* [SET PROBLEM]
Repeat exactly the lines from the start through the line with "scene = bpy.context.scene", both ends included.

* [COLLECTED MATERIAL]
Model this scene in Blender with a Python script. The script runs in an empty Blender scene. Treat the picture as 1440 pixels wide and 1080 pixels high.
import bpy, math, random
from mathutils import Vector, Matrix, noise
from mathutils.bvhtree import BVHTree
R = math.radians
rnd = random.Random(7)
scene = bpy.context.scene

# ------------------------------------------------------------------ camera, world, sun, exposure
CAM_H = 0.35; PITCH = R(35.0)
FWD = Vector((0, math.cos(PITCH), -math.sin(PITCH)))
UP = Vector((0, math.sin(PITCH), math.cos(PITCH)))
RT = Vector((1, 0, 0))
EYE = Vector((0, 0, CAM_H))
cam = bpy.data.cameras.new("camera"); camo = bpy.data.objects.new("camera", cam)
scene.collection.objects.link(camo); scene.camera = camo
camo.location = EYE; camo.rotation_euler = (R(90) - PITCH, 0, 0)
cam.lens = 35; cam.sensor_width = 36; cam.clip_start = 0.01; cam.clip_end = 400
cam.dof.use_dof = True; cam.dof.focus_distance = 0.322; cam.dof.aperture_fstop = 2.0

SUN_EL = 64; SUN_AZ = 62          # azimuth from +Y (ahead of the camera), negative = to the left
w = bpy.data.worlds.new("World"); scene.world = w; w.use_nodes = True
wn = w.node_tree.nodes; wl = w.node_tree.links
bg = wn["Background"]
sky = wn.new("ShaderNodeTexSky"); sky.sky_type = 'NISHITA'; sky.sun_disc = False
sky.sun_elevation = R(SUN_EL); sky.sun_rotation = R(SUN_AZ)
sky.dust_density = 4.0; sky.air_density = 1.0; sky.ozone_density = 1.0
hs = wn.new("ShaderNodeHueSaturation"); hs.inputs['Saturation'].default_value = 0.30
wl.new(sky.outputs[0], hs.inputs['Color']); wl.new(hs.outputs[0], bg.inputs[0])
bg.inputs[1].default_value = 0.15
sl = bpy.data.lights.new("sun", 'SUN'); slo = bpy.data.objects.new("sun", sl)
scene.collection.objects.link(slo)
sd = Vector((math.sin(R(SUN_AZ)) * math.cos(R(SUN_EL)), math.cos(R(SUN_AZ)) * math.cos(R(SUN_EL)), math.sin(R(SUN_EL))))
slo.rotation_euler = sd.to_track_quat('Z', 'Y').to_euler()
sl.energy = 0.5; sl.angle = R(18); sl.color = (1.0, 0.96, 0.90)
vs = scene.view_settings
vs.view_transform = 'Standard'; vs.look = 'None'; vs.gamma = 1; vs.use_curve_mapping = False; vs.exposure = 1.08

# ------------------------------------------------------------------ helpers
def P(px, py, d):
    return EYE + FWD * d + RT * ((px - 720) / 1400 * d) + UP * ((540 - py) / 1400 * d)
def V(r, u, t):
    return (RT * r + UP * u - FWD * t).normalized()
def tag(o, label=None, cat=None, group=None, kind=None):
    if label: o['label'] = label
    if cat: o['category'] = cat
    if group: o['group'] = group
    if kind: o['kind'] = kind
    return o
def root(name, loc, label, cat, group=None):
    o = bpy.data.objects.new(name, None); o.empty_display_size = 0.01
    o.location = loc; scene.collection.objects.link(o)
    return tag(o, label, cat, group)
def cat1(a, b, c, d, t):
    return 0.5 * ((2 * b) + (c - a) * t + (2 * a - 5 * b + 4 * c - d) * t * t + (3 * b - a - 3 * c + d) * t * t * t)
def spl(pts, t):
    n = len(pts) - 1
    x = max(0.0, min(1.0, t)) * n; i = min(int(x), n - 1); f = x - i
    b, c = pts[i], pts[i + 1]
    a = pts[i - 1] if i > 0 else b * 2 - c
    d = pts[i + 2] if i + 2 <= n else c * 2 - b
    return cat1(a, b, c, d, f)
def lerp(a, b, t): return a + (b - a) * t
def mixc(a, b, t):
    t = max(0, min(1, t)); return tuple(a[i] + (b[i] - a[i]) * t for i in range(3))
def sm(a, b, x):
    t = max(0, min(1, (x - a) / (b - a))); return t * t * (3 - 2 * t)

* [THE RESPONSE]
Model this scene in Blender with a Python script. The script runs in an empty Blender scene. Treat the picture as 1440 pixels wide and 1080 pixels high.
import bpy, math, random
from mathutils import Vector, Matrix, noise
from mathutils.bvhtree import BVHTree
R = math.radians
rnd = random.Random(7)
scene = bpy.context.scene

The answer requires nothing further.